What, Oliveros asks, is deep listening? Part of her answer is as follows:
Deep Listening is a lifelong practice. The more I listen, the more I learn to listen. Deep Listening involves going below the surface of what is heard, expanding to the whole field of sound while finding focus. This is the way to connect with the acoustic environment, all that inhabits it and all that there is…
The key to multi-level existence is Deep Listening — listening in as many ways as possible, to everything that can possibly be heard, all of the time. Deep Listening is exploring the relationships among any and all sounds, whether natural or technological, intended or unintended, real, remembered or imaginary. Thought is included…
Deep Listening includes all sounds expanding the boundaries of perception. In this concept is language and the nature of its sound, as well as natural sound and technological sound…
We need to be listening in all possible modes to meet the challenges of the unknown — the unexpected…
The essay, which was first published in 2010, includes suggestions and speculations as to what new technology will make possible. What, Oliveros, asks would you want to hear if you had a bionic [sic] ear that could let you listen to anything, anywhere, at any time?
Would you like to zoom into a waterfall to hear individual sounds of the galling drops? Would you like to hear the sound of a cell dividing in your own body? The sound of blood coursing through your veins as you monitor your own health?
There’s a mention of a prediction by Ray Kurzweil that by 2030 nanobots will be swimming through our bloodstreams and scanning our brains from the inside. This sounded like a stretch to me in 2010, and more so today.
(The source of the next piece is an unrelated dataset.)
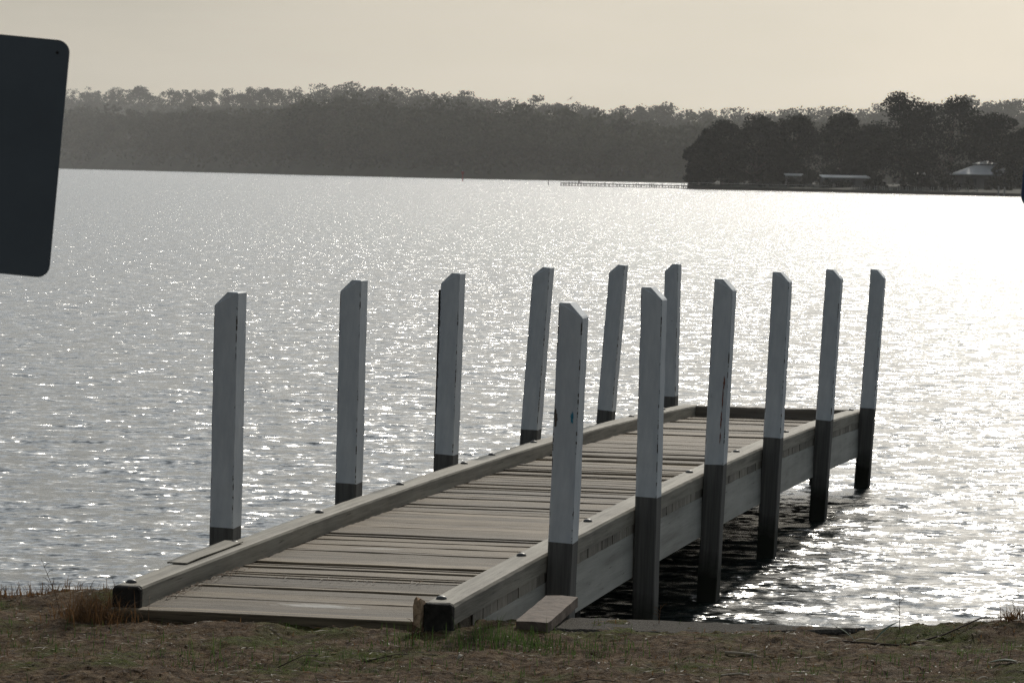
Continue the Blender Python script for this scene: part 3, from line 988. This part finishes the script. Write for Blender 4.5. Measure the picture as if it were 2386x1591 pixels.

Oliveros turns to spirituality, citing an observation by one Matthew Fox that spirituality is about ‘living deeply’:
[Spirituality] puts experience before everything else. It’s about responding with passion, awe, reverence and gratitude to everything in life — including the grief, the pain, the suffering, the injustice.
Quantum listening, she writes, follows from a quantum theory of music outlined in 1990 by the ethnomusicologist Ki Mantle Hood:
Quantum Listening simultaneously creates and changes what is perceived. The perceiver and the perceived co-create through the listening effect. All sounds are included in the field. This creates potential, cultivates surprises, opens the imagination and approaches and even plunges over the edges of perception into the mystery of the universe predicted by quantum field theory
It is, she concludes, a ‘simple’ practice, open to all, which has ‘rich and far-flung implications for bringing to our world the two conditions of…happiness and relief of suffering… A new music reflective of a new humanity with a high value on life could arise.’
The second thing I want to mention here is the existence of tree bark flutes. I greatly enjoyed learning a little more about the history of flutes for a chapter in A Book of Noises titled ‘The Magic Flute,’ but to my shame did not know about them.
The discovery, for me, is thanks to Sound Tracks: Uncovering Our Musical Past by Graeme Lawson (2024). I’m now some way into this book, in which Lawson, an archaeologist, musician and historian, explores the prehistory of music and musical instruments in fifty ‘detective stories.’ Tree bark flutes are an instance of what Lawson’s colleague the prehistorian Cajsa Lund calls Grön Musik or ‘Green Music’. I love the very thought of the possibilities of ‘Green Music’, and would like to think bark flutes can be part of our future as well as the distant and not-so-distant past.